Scenes as source code

════════════════

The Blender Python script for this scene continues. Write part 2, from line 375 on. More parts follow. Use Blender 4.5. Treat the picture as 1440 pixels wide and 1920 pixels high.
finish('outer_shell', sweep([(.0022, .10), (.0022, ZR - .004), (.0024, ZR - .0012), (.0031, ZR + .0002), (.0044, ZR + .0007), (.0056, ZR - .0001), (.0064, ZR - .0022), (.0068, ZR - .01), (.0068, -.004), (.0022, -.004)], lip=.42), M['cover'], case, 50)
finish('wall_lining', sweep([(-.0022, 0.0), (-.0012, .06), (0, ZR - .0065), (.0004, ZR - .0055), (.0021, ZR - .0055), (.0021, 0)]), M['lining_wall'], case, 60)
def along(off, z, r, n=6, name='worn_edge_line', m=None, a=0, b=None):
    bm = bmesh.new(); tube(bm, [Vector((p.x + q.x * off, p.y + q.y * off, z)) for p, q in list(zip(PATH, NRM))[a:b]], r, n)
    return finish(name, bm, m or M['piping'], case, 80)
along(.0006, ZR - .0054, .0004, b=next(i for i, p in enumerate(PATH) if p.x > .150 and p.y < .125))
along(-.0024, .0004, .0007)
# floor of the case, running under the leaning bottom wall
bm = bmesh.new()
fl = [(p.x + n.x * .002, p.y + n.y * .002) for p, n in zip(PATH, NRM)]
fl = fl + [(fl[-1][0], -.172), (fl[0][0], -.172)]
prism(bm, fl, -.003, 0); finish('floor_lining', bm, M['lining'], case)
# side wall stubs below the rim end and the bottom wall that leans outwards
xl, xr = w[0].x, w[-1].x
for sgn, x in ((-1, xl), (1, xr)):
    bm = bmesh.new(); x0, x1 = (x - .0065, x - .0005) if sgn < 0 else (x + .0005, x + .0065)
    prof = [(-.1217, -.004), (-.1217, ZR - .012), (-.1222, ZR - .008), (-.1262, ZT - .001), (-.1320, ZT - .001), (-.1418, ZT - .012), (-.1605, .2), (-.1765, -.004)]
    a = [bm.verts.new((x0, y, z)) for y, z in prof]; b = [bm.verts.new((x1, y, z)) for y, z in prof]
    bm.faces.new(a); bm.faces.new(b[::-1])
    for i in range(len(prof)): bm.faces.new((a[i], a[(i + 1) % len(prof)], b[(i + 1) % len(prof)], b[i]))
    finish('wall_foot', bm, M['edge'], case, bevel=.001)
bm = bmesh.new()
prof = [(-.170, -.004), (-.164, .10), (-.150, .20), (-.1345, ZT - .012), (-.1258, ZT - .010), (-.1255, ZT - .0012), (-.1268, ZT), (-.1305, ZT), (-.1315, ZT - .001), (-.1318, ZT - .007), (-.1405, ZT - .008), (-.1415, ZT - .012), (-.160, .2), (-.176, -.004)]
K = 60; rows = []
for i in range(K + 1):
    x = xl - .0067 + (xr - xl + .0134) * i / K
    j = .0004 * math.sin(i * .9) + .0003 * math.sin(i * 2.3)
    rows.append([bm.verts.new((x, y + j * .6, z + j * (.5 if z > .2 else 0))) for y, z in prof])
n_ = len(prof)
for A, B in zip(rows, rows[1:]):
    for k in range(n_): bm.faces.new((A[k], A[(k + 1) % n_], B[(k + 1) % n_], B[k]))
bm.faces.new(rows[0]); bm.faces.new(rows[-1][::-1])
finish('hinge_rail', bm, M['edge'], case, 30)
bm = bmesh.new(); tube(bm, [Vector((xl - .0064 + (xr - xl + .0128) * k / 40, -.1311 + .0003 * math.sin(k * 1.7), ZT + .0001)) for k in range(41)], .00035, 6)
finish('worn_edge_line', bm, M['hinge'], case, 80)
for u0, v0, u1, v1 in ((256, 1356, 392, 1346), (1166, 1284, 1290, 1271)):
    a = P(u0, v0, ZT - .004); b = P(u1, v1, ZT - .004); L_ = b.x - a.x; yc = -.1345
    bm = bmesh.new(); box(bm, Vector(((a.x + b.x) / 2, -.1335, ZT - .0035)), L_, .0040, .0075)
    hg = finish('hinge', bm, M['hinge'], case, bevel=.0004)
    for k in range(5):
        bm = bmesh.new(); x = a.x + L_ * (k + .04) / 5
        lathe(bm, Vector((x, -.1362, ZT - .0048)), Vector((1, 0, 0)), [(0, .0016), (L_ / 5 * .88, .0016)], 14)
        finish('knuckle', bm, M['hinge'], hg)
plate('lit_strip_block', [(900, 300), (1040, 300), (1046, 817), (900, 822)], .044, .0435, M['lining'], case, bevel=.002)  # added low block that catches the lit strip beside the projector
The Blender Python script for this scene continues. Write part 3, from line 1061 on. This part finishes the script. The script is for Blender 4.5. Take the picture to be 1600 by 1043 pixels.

════════════════

**The exercise:** The answer should consist of the lines from the first line of the entries through the line with "finish('outer_shell', sweep([(.0022, .10), (.0022, ZR", copied exactly.

**The response:**
The Blender Python script for this scene continues. Write part 2, from line 375 on. More parts follow. Use Blender 4.5. Treat the picture as 1440 pixels wide and 1920 pixels high.
finish('outer_shell', sweep([(.0022, .10), (.0022, ZR - .004), (.0024, ZR - .0012), (.0031, ZR + .0002), (.0044, ZR + .0007), (.0056, ZR - .0001), (.0064, ZR - .0022), (.0068, ZR - .01), (.0068, -.004), (.0022, -.004)], lip=.42), M['cover'], case, 50)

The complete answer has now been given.